Dataset content -
------------------------------------------------

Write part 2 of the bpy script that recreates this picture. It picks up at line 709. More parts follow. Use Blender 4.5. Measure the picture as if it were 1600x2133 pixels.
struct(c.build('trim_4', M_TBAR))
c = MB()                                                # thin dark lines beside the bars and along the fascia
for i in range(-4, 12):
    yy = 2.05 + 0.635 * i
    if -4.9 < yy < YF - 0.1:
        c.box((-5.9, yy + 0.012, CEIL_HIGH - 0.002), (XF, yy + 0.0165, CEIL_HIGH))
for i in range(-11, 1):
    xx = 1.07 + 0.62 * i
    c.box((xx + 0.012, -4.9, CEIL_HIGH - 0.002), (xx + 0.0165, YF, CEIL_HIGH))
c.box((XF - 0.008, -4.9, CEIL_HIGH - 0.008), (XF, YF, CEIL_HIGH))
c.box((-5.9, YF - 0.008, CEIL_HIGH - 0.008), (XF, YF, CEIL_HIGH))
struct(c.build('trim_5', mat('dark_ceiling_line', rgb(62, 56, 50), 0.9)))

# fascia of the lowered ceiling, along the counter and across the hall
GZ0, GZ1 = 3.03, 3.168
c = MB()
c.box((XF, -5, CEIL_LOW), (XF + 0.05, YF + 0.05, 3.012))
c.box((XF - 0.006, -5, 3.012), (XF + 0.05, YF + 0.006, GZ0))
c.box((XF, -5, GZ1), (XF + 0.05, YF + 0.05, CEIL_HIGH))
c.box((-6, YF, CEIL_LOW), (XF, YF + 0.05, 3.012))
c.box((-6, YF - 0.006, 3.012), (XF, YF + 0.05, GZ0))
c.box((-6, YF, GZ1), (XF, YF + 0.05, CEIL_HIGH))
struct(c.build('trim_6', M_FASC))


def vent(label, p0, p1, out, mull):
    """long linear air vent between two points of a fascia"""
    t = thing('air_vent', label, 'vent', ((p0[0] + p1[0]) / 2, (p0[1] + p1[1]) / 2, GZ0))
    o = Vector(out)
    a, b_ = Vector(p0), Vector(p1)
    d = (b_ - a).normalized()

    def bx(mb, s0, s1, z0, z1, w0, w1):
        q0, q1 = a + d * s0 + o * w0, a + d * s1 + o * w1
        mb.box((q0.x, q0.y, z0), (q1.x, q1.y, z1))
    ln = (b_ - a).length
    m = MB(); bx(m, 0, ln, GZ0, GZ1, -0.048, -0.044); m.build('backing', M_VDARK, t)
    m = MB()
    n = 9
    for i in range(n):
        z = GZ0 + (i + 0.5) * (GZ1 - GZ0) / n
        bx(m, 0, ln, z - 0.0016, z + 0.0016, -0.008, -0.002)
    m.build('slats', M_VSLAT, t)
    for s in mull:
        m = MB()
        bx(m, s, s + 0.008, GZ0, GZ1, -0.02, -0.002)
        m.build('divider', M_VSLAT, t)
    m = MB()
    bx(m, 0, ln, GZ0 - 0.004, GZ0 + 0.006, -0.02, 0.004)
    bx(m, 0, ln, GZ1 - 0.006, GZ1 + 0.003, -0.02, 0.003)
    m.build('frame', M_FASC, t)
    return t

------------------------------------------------

Direction -
Quote only the stretch of lines that starts the data above and ends with the line containing "struct(c.build('trim_6', M_FASC))", both included.

Finished exercise -
Write part 2 of the bpy script that recreates this picture. It picks up at line 709. More parts follow. Use Blender 4.5. Measure the picture as if it were 1600x2133 pixels.
struct(c.build('trim_4', M_TBAR))
c = MB()                                                # thin dark lines beside the bars and along the fascia
for i in range(-4, 12):
    yy = 2.05 + 0.635 * i
    if -4.9 < yy < YF - 0.1:
        c.box((-5.9, yy + 0.012, CEIL_HIGH - 0.002), (XF, yy + 0.0165, CEIL_HIGH))
for i in range(-11, 1):
    xx = 1.07 + 0.62 * i
    c.box((xx + 0.012, -4.9, CEIL_HIGH - 0.002), (xx + 0.0165, YF, CEIL_HIGH))
c.box((XF - 0.008, -4.9, CEIL_HIGH - 0.008), (XF, YF, CEIL_HIGH))
c.box((-5.9, YF - 0.008, CEIL_HIGH - 0.008), (XF, YF, CEIL_HIGH))
struct(c.build('trim_5', mat('dark_ceiling_line', rgb(62, 56, 50), 0.9)))

# fascia of the lowered ceiling, along the counter and across the hall
GZ0, GZ1 = 3.03, 3.168
c = MB()
c.box((XF, -5, CEIL_LOW), (XF + 0.05, YF + 0.05, 3.012))
c.box((XF - 0.006, -5, 3.012), (XF + 0.05, YF + 0.006, GZ0))
c.box((XF, -5, GZ1), (XF + 0.05, YF + 0.05, CEIL_HIGH))
c.box((-6, YF, CEIL_LOW), (XF, YF + 0.05, 3.012))
c.box((-6, YF - 0.006, 3.012), (XF, YF + 0.05, GZ0))
c.box((-6, YF, GZ1), (XF, YF + 0.05, CEIL_HIGH))
struct(c.build('trim_6', M_FASC))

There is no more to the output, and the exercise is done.